Regular database backups are essential for disaster recovery. MySQL provides several tools — mysqldump for logical backups, mysqlpump for parallel dumps, and MySQL Shell’s dumpInstance for modern cloud-friendly backups. This guide covers backing up and restoring MySQL databases on Ubuntu 26.04 LTS.

Tested and valid on:

  • Ubuntu 26.04 LTS

Prerequisites

  • Ubuntu 26.04 LTS with MySQL 9 installed
  • A user with sudo or database privileges
  • Enough disk space for backup files

Step 1 – Single Database Backup with mysqldump

mysqldump -u root -p mydb > /backups/mydb_$(date +%Y%m%d).sql

The $(date +%Y%m%d) adds today’s date to the filename.

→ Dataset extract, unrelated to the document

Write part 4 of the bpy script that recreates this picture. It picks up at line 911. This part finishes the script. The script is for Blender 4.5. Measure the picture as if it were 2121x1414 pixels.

Step 2 – Backup All Databases

mysqldump -u root -p --all-databases > /backups/all_databases_$(date +%Y%m%d).sql

Step 3 – Compress the Backup

mysqldump -u root -p mydb | gzip > /backups/mydb_$(date +%Y%m%d).sql.gz

Step 4 – Restore a Single Database

First create the target database if it doesn’t exist:

sudo mysql
CREATE DATABASE mydb;
exit

Then restore:

mysql -u root -p mydb < /backups/mydb_20260516.sql

Step 5 – Restore from a Compressed Backup

gunzip < /backups/mydb_20260516.sql.gz | mysql -u root -p mydb

Step 6 – Automate with Cron

sudo mkdir -p /backups/mysql
crontab -e

Add this line to run nightly at 2 AM and keep 7 days of backups:

0 2 * * * mysqldump -u root -p'password' --all-databases | gzip > /backups/mysql/all_$(date +%Y%m%d).sql.gz && find /backups/mysql -mtime +7 -delete

Step 7 – Verify a Backup

Always test your backups by restoring to a test database:

mysql -u root -p testdb < /backups/mydb_20260516.sql
mysql -u root -p testdb -e 'SHOW TABLES;'

Conclusion

You now have a reliable backup and restore strategy for MySQL on Ubuntu 26.04 LTS. Automate backups with cron and store copies offsite (S3, SFTP, or external drive) to protect against server failure.